ROANOKE TIMES 
                      Copyright (c) 1997, Roanoke Times

DATE: Saturday, April 26, 1997               TAG: 9704280074
SECTION: VIRGINIA                 PAGE: A-5  EDITION: METRO 
SOURCE: SANDRA BROWN KELLY THE ROANOKE TIMES


FOR NOW, JOE CAMEL WON'T HAVE TO PACK UP AND MOVE SCHOOL BUSES PASS BY THE TOBACCO BILLBOARDS DAILY.

Joe Camel blows his saxophone on a 14-by-48-foot billboard at Chaparral Drive and Virginia 419 in Southwest Roanoke County. He plays the guitar alongside Roy L. Webber Highway near downtown Roanoke.

Even if a North Carolina Supreme Court decision Friday had gone to the other side, it wouldn't have changed things for the cigarette icon.

The court ruled that the Food and Drug Administration cannot regulate cigarette advertising. It cannot require that tobacco billboards be at least 1,000 feet from a playground or school as the FDA wanted.

Should an appellate court rule differently, Joe still wouldn't need to move in this community.

Based on a visual inspection, the valley has no boards within 1,000 feet of schools or playgrounds, said Keith Austin of Lamarr Advertising.

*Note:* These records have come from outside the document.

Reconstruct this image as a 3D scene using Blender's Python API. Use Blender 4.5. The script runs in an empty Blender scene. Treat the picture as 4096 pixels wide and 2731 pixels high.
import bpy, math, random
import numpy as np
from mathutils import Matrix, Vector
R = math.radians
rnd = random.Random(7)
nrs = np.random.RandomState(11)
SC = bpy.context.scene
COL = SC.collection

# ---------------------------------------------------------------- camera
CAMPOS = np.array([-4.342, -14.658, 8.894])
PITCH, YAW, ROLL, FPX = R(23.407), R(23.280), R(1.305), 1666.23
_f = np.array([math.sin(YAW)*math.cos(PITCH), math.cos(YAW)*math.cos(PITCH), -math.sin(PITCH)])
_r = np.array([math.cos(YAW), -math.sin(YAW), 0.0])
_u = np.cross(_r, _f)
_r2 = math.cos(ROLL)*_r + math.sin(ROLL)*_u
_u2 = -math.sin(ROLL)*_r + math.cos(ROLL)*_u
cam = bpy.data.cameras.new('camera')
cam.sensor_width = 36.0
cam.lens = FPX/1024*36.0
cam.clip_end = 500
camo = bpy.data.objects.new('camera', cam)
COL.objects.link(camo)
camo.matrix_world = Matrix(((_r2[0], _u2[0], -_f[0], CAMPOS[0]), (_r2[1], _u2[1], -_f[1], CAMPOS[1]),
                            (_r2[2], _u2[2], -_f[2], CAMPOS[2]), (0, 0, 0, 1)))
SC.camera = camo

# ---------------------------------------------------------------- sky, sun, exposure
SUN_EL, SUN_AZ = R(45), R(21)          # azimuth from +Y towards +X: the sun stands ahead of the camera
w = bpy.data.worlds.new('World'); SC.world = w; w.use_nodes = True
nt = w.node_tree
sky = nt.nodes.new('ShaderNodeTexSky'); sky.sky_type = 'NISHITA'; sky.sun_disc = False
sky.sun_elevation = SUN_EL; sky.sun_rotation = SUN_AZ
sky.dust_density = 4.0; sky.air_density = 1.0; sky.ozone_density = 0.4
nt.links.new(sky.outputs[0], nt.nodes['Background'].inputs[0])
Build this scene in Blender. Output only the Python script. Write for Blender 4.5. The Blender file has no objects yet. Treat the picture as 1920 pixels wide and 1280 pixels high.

Lamarr Advertising owns all the tobacco billboards in the area, which account for only 6.5 percent of its 950 billboard ``faces,'' Austin said.

Tobacco companies buy billboard locations for the same reasons that any other advertisers buy them: high volume traffic, Austin said.

Joe Camel at Chaparral is almost an exact mile from Cave Spring High School, but in a spot where it has 27,500 potential viewers going by every 18 hours. This includes the steady stream of yellow buses passing by the sign twice a day, five days a week, most of the year, headed down Chaparral to the school.

The Camel billboard near downtown Roanoke is on a route where the 18-hour viewer volume is estimated at 48,300. It's also in line for buses going to Patrick Henry High School.

But do the young people riding buses look out at the signs?

Two high school students sipping Slurpees at the 7-Eleven in sight of the one on Chaparral said they'd never noticed it until it was pointed out to them.